Sebagaimana diberitakan sejumlah media yang merujuk pada laman resmi Kemenag.go.id, Menag Yaqut mendukung Menteri Nadiem dengan Permendikbudristek No. 30 Tahun 2021 dan malah akan menerbitkan Surat Edaran Sekretaris Jenderal Kemenag bagi perguruan tinggi keagamaan negeri di seluruh Indonesia.
“Sikap Menag tersebut tentu wajar dikritisi. Sekalipun kita sepakat prihatin dengan terjadinya kekerasan seksual di Perguruan Tinggi dll-nya, dan kita tentu juga sepakat untuk mencegah, menolaknya dan mencari jalan untuk mengatasinya. Tetapi Permendikbud itu bermuatan ketentuan-ketentuan yang tidak efektif untuk mencegah dan mengatasinya, karena hanya menyoal satu sisi “kekerasan seksual”, dan mengabaikan fakta adanya “kejahatan seksual yang terjadi dengan tanpa kekerasan atau dengan sepersetujuan”, suatu kejahatan seksual yang juga banyak terjadi di Perguruan Tinggi, dengan korbannya dari kalangan perempuan juga,” jelas Hidayat.

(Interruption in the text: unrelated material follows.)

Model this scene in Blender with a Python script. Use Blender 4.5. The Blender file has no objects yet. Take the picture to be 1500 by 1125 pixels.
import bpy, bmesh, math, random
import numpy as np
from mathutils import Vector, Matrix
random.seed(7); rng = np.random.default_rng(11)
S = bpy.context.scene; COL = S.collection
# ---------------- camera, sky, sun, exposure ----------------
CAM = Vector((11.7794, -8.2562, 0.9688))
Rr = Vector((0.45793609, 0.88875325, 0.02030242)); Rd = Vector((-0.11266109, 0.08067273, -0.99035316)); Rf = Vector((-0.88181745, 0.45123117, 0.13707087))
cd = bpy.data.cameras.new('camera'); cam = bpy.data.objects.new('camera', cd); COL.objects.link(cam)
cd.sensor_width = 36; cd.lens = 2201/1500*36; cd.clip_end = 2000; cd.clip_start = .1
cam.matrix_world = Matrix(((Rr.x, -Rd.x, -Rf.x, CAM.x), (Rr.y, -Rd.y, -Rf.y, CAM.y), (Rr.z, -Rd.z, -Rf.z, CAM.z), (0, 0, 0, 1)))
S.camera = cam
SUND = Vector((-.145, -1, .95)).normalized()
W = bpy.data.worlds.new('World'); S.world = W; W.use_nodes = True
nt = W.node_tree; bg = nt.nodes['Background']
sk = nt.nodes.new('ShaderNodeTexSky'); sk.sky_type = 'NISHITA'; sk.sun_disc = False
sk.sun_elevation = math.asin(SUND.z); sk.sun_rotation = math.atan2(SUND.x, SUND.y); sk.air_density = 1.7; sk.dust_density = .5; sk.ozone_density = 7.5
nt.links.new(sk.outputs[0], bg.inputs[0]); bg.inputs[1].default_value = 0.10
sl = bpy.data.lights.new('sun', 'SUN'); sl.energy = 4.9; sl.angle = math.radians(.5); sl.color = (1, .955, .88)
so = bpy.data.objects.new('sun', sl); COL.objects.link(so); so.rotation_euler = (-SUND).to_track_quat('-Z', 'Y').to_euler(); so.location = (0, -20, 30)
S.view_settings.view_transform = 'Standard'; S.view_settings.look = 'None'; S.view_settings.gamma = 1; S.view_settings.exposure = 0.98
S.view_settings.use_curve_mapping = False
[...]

“Dengan demikian Permendikbudristek itu juga tak sesuai dengan ketentuan dasar dalam Pancasila, UUD 1945 serta nilai-nilai agama dan hukum yang berlaku di Indonesia, yang karenanya juga potensial menggagalkan tercapainya tujuan pendidikan nasional. Dan terus ngotot memberlakukannya di tengah penolakan yang meluas, juga potensial memecah belah anak bangsa,” tambahnya.

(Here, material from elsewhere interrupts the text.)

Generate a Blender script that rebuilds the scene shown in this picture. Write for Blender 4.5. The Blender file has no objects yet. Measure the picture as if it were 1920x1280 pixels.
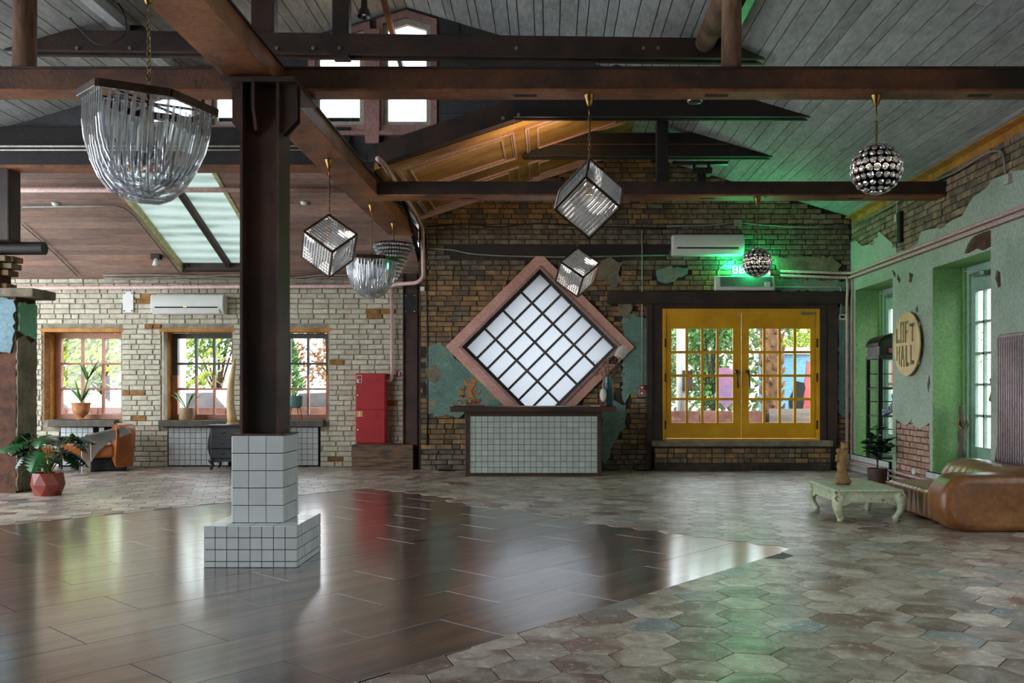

HNW, sapaan akrabnya, mengatakan Menag tentunya mengetahui bahwa dalam beberapa hari terakhir muncul banyak penolakan terhadap Permendikbudristek No. 30/2021 agar aturan tersebut dicabut atau direvisi. Kritikan dan penolakan muncul dari kalangan kampus, seperti dari Aliansi Penyelenggara Perguruan Tinggi Swasta se-Indonesia, Majelis Pendidikan Tinggi dan Penelitian PP Muhammadiyah, Rektor Universitas Nahdlatul Ulama Yogyakarta, dan juga 14 Ormas Islam yang tergabung dalam Majelis Ormas Islam (MOI), penolakan juga datang dari Ketua Ikatan Dokter Indonesia Bersatu.
“Bahkan, pimpinan Majelis Ulama Indonesia juga mengkritik dan menolak Permendikbudristek tersebut, agar dicabut atau direvisi, seperti yang disampaikan oleh Ketua Bidang Fatwa MUI KH Asrorun Ni’am Sholeh, Wasekjen MUI Bidang Hukum dan HAM Ikhsan Abdullah dan Ketua MUI Bidang Dakwah KH Cholil Nafis. Semuanya menilai bahwa aturan yang ada dalam Permendibudristek terutama Pasal 5 ayat (2) bermuatan ketentuan-ketentuan yang bermasalah terkait frasa ‘tanpa persetujuan,’”ujarnya.